Columnas
Indudablemente existen circunstancias incómodas a las que el devenir de la historia nos enfrenta. Ante la gravedad del hecho, lo peor que se puede hacer es negar el acontecimiento, o refugiarse en una narrativa fantástica que en pos de una idealización, se despoje todo el sustrato fáctico del hecho, trabajando, no con el hecho mismo, sino con una ilusión -o ideología- de la que obtendremos conclusiones falsas o parciales.
El tema migratorio se encuentra empantanado entre los extremos de la propia magnitud del hecho y que, en la mayoría de los casos, debido a su crueldad de origen, pueden provocar que la sola mirada crítica represente o el tabú o la agresión.

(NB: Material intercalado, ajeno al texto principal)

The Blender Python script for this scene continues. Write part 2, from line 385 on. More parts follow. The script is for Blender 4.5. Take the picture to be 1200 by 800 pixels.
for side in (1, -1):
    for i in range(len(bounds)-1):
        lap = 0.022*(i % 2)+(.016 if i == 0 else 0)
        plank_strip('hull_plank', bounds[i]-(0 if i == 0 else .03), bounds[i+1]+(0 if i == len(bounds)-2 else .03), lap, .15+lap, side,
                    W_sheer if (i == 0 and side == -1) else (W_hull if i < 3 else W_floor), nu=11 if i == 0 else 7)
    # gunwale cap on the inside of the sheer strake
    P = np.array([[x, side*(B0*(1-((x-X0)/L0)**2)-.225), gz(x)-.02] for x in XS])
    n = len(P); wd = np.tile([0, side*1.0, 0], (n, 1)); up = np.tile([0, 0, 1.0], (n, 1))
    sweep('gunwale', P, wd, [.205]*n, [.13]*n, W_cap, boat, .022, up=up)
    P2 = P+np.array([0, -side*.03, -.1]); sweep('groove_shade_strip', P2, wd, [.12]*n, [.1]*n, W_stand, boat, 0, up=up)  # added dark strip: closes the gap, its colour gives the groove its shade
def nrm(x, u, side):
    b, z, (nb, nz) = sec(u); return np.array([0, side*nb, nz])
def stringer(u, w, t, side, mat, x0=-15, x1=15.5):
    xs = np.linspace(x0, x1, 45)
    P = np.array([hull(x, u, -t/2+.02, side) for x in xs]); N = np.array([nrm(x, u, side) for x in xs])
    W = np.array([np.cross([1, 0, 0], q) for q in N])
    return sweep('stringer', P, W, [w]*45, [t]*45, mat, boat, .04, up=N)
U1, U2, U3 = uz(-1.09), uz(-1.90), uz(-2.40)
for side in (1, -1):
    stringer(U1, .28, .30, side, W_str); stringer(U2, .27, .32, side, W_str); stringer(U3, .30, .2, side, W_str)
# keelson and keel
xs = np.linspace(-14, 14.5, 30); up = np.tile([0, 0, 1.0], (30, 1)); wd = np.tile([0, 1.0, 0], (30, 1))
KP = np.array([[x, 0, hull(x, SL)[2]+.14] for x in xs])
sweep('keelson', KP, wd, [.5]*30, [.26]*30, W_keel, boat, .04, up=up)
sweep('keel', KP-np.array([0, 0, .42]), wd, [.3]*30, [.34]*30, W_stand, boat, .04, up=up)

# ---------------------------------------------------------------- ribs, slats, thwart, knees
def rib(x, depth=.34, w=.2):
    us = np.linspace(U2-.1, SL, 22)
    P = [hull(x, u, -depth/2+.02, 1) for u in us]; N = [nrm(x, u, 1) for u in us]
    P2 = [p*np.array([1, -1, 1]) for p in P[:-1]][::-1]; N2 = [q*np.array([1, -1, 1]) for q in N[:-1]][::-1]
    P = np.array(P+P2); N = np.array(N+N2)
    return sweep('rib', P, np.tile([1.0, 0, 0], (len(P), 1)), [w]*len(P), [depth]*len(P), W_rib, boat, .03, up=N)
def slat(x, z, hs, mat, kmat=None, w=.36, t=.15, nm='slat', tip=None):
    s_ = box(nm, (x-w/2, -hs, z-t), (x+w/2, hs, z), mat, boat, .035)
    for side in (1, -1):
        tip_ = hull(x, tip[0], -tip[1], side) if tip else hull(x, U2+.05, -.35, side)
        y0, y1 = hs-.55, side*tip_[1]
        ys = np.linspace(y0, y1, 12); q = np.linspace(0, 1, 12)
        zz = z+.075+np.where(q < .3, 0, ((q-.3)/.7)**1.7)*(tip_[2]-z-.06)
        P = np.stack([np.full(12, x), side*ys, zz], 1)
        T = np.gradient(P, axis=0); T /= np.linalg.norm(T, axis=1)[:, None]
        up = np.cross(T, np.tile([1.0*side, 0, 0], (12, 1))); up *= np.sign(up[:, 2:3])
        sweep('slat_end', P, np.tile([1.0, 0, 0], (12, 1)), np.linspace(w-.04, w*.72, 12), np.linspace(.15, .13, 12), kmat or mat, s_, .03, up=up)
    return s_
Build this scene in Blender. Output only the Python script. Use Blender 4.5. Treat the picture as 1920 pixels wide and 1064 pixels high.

Ninguno de estos hechos abona para encontrar soluciones posibles, que no necesariamente se traducen en “las mejores”.
No simplemente las condiciones económicas de los países expulsores son la única motivante de estas salidas masivas, sino también condiciones políticas y sociales que degradan a sociedades lastimadas por la indolencia de sus propios gobiernos y de sus mismos conciudadanos. Venezuela o Cuba encabezan el listado de países que tienen la peculiaridad de ser gobernados por sistemas dictatoriales, que han crucificado a sus nacionales en pos de la realización de sus ideologías y la incapacidad de sus corrompidas élites gobernantes. Dos países que en sus momentos fueron inmensamente ricos (la Cuba de finales del siglo XIX y la Venezuela del siglo XX, llegaron a encabezar el enlistado de países ricos de la América Española), hoy medran entre la contaminación facciosa de sistemas que, en lugar de asumir su derrota histórica, se parapetan en la verborrea fanática de la ideología y de sus merolicos.
¿Hasta qué grado otro país puede o debe de asumir las consecuencias de los fracasos de las dictaduras? ¿Hasta dónde Naciones Unidas puede exigir la recepción de oleadas migratorias imponentes como las contempladas en la frontera México-Guatemala, o en el Mediterráneo? ¿Qué capacidad real tienen las naciones de arribo para recibir semejantes cargas de personas sin sufrir las consecuencias por ello? Son preguntas tan desagradables como de solución imperfecta, pero que deben de abordarse con soltura, porque también podríamos decir que los gobiernos expulsores fácilmente hacen mutis de sus responsabilidades, e incluso amenazan a sus poblaciones expulsadas mediante penalizaciones en caso de retorno. Cuando Cuba, con la mitad de su población exiliada, o el 30% en Venezuela, apelan a su dizque superioridad moral, basta con observar las tristes condiciones con las que seres humanos nacidos en aquellas naciones llegan a otras tierras que pueden no tener capacidad para incluirlos, sin traerles consecuencias a sus propios ciudadanos a los que objetivamente se deben.
Atender las causas no es reconocer a sus gobiernos miserables, o seguir permitiendo que estas personas sean el botín de demagogos y delincuentes transnacionales.